Remote development using Qt Creator

You may have come to this section looking for Arduino development support. This existed for the original Intel Edison-Arduino, but support for that has been dropped and recreating it seems to be a lot of work.

However, a much better development environment can be setup based on current Linux IDE’s. In the following we will describe setting up Qt Creator, but similar setups can be done using other FOSS IDE’s like KDevelop/Eclipse/Code:Blocks.

What is remote development?

With remote development you build you executable on your (much more powerful) host, upload it to the remote Edison and use your local debugger to control your now remote application.

To do this you need:

  1. An SDK locally, supplying headers and lib’s that are available on the remote Edison.
  2. The SDK supplies compilers, linker. debugger as well. When you use just the SDK for command line development that is just fine (see the previous section). However, if you use an IDE it might be easier to use the already configured tool chain and just tweak it to produce Edison (Yocto) compatible binaries.

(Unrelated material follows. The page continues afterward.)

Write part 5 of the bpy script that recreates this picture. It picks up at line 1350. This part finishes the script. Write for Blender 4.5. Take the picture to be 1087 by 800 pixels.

This is done by changing compiler flags.
  3. Then tell the IDE how/where to upload the binary.
  4. And if needed how to remote debug (using gdbserver).

Setting up Qt Creator

1 Create a new project

Qt Creator start screen

Select Other or Non-Qt project Project type

2 Setting up the Device and Tool chain

We need to set up the remote (under Devices) and the tool chains for Desktop and Edison (called Kits). Devices

The kits consist of compiler, debugger, cmake. The auto detected ones should be just fine. Compiler

Debuggers

CMake

Setting up the Kit

Kits

Select this one in a new browser Tab to see the details. Kits settings In particular:

  • The device type is Generic Linux Device.
  • The Device is your remote Edison defined earlier.
  • Tools are the standard detected ones.
  • Sysroot must point to the corei7-64-poky-linux sysroot provided by the SDK.
  • Finally, the environment variables must be changed.

Here I just modified CFLAGS and LDFLAGS. Inspiration can be found in the environment-setup-corei7-64-poky-linux.

Environment

Setting up Build and Run

If all went well the Build settings should be fine as they are. Build

The Run settings need some help: Run In particular:

  • Override deployment data so the system knows where to find and put the remote executable.
  • Upload either via SFTP or rsync.
  • For remote executing set the Run configuration.

Switching between targets, re-building

When switching target from Desktop to Edison or back, clear the Cmake Configuration and Run CMake again from the Build menu.

Also, when changing compiler flags Clean the Project and Rebuild the project from the Build menu.

Developing

After getting the configuration right development can be done same as for a local development. In fact the local debugger gdb communicates with the remote gdbserver behind the screens.

Of course the advantage of remote development is that while the actual hardware is available for interfacing, the tools are available on the development machine through a GUI.